Written exercise: Leave out any pictures and transcribe all other data below exactly.

--- Available data ---

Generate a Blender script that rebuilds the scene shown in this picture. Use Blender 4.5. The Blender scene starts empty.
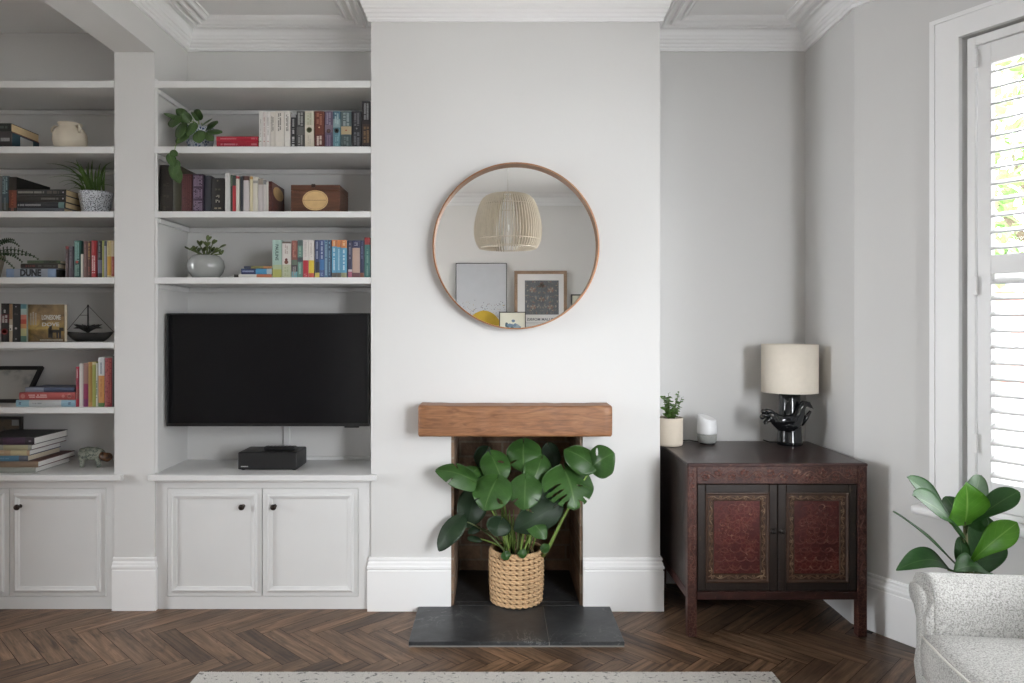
import bpy, bmesh, math, random
from mathutils import Vector, Matrix
RN = random.Random(11)
SC = bpy.context.scene
COL = SC.collection
PI = math.pi
# camera: eye 1.27 m above the floor, looking straight at the chimney breast (+Y); focal length 730 px of 1024
F, CX, CY, EYE = 730.0, 494.0, 325.0, 1.27
def wx(px, Y): return (px - CX) / F * Y
def wz(py, Y): return EYE + (CY - py) / F * Y

# ------------------------------------------------------------------ materials
MATS = {}
def srgb(r, g, b):
    def f(c):
        c /= 255.0
        return c / 12.92 if c <= .04045 else ((c + .055) / 1.055) ** 2.4
    return (f(r), f(g), f(b))
class NT:
    def __init__(s, name):
        s.m = bpy.data.materials.new(name); s.m.use_nodes = True
        s.t = s.m.node_tree; s.n = s.t.nodes
        s.b = s.n['Principled BSDF']
    def new(s, typ, **kw):
        n = s.n.new(typ)
        for k, v in kw.items():
            if k.startswith('i_'):
                n.inputs[k[2:].replace('_', ' ')].default_value = v
            else: setattr(n, k, v)
        return n
    def link(s, a, b): s.t.links.new(a, b)
    def coords(s, kind='Object', scale=(1, 1, 1), rot=(0, 0, 0), loc=(0, 0, 0)):
        tc = s.new('ShaderNodeTexCoord'); mp = s.new('ShaderNodeMapping')
        mp.inputs['Scale'].default_value = scale; mp.inputs['Rotation'].default_value = rot; mp.inputs['Location'].default_value = loc
        s.link(tc.outputs[kind], mp.inputs['Vector']); return mp.outputs['Vector']
    def noise(s, vec, scale, detail=3, rough=.55, dist=0):
        n = s.new('ShaderNodeTexNoise'); n.inputs['Scale'].default_value = scale
        n.inputs['Detail'].default_value = detail; n.inputs['Roughness'].default_value = rough; n.inputs['Distortion'].default_value = dist
        if vec is not None: s.link(vec, n.inputs['Vector'])
        return n.outputs['Fac']
    def ramp(s, fac, stops, interp='LINEAR'):
        r = s.new('ShaderNodeValToRGB'); r.color_ramp.interpolation = interp
        e = r.color_ramp.elements
        while len(e) < len(stops): e.new(.5)
        for k, (p, c) in enumerate(stops):
            e[k].position = p; e[k].color = (*c, 1) if len(c) == 3 else c
        s.link(fac, r.inputs['Fac']); return r.outputs['Color']
    def mix(s, fac, a, b, blend='MIX'):
        m = s.new('ShaderNodeMix', data_type='RGBA', blend_type=blend)
        for sock, v in ((m.inputs['Factor'], fac), (m.inputs[6], a), (m.inputs[7], b)):
            if hasattr(v, 'is_linked') or hasattr(v, 'links'): s.link(v, sock)
            elif isinstance(v, (int, float)): sock.default_value = v
            else: sock.default_value = (*v, 1) if len(v) == 3 else v
        return m.outputs[2]
    def bump(s, h, strength=.2, dist=.01, prev=None):
        b = s.new('ShaderNodeBump'); b.inputs['Strength'].default_value = strength; b.inputs['Distance'].default_value = dist
        s.link(h, b.inputs['Height'])
        if prev is not None: s.link(prev, b.inputs['Normal'])
        s.link(b.outputs['Normal'], s.b.inputs['Normal']); return b.outputs['Normal']
    def base(s, c):
        if hasattr(c, 'links'): s.link(c, s.b.inputs['Base Color'])
        else: s.b.inputs['Base Color'].default_value = (*c, 1)
    def set(s, **kw):
        for k, v in kw.items(): s.b.inputs[k.replace('_', ' ')].default_value = v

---

Solved exercise:
Generate a Blender script that rebuilds the scene shown in this picture. Use Blender 4.5. The Blender scene starts empty.
import bpy, bmesh, math, random
from mathutils import Vector, Matrix
RN = random.Random(11)
SC = bpy.context.scene
COL = SC.collection
PI = math.pi
# camera: eye 1.27 m above the floor, looking straight at the chimney breast (+Y); focal length 730 px of 1024
F, CX, CY, EYE = 730.0, 494.0, 325.0, 1.27
def wx(px, Y): return (px - CX) / F * Y
def wz(py, Y): return EYE + (CY - py) / F * Y

# ------------------------------------------------------------------ materials
MATS = {}
def srgb(r, g, b):
    def f(c):
        c /= 255.0
        return c / 12.92 if c <= .04045 else ((c + .055) / 1.055) ** 2.4
    return (f(r), f(g), f(b))
class NT:
    def __init__(s, name):
        s.m = bpy.data.materials.new(name); s.m.use_nodes = True
        s.t = s.m.node_tree; s.n = s.t.nodes
        s.b = s.n['Principled BSDF']
    def new(s, typ, **kw):
        n = s.n.new(typ)
        for k, v in kw.items():
            if k.startswith('i_'):
                n.inputs[k[2:].replace('_', ' ')].default_value = v
            else: setattr(n, k, v)
        return n
    def link(s, a, b): s.t.links.new(a, b)
    def coords(s, kind='Object', scale=(1, 1, 1), rot=(0, 0, 0), loc=(0, 0, 0)):
        tc = s.new('ShaderNodeTexCoord'); mp = s.new('ShaderNodeMapping')
        mp.inputs['Scale'].default_value = scale; mp.inputs['Rotation'].default_value = rot; mp.inputs['Location'].default_value = loc
        s.link(tc.outputs[kind], mp.inputs['Vector']); return mp.outputs['Vector']
    def noise(s, vec, scale, detail=3, rough=.55, dist=0):
        n = s.new('ShaderNodeTexNoise'); n.inputs['Scale'].default_value = scale
        n.inputs['Detail'].default_value = detail; n.inputs['Roughness'].default_value = rough; n.inputs['Distortion'].default_value = dist
        if vec is not None: s.link(vec, n.inputs['Vector'])
        return n.outputs['Fac']
    def ramp(s, fac, stops, interp='LINEAR'):
        r = s.new('ShaderNodeValToRGB'); r.color_ramp.interpolation = interp
        e = r.color_ramp.elements
        while len(e) < len(stops): e.new(.5)
        for k, (p, c) in enumerate(stops):
            e[k].position = p; e[k].color = (*c, 1) if len(c) == 3 else c
        s.link(fac, r.inputs['Fac']); return r.outputs['Color']
    def mix(s, fac, a, b, blend='MIX'):
        m = s.new('ShaderNodeMix', data_type='RGBA', blend_type=blend)
        for sock, v in ((m.inputs['Factor'], fac), (m.inputs[6], a), (m.inputs[7], b)):
            if hasattr(v, 'is_linked') or hasattr(v, 'links'): s.link(v, sock)
            elif isinstance(v, (int, float)): sock.default_value = v
            else: sock.default_value = (*v, 1) if len(v) == 3 else v
        return m.outputs[2]
    def bump(s, h, strength=.2, dist=.01, prev=None):
        b = s.new('ShaderNodeBump'); b.inputs['Strength'].default_value = strength; b.inputs['Distance'].default_value = dist
        s.link(h, b.inputs['Height'])
        if prev is not None: s.link(prev, b.inputs['Normal'])
        s.link(b.outputs['Normal'], s.b.inputs['Normal']); return b.outputs['Normal']
    def base(s, c):
        if hasattr(c, 'links'): s.link(c, s.b.inputs['Base Color'])
        else: s.b.inputs['Base Color'].default_value = (*c, 1)
    def set(s, **kw):
        for k, v in kw.items(): s.b.inputs[k.replace('_', ' ')].default_value = v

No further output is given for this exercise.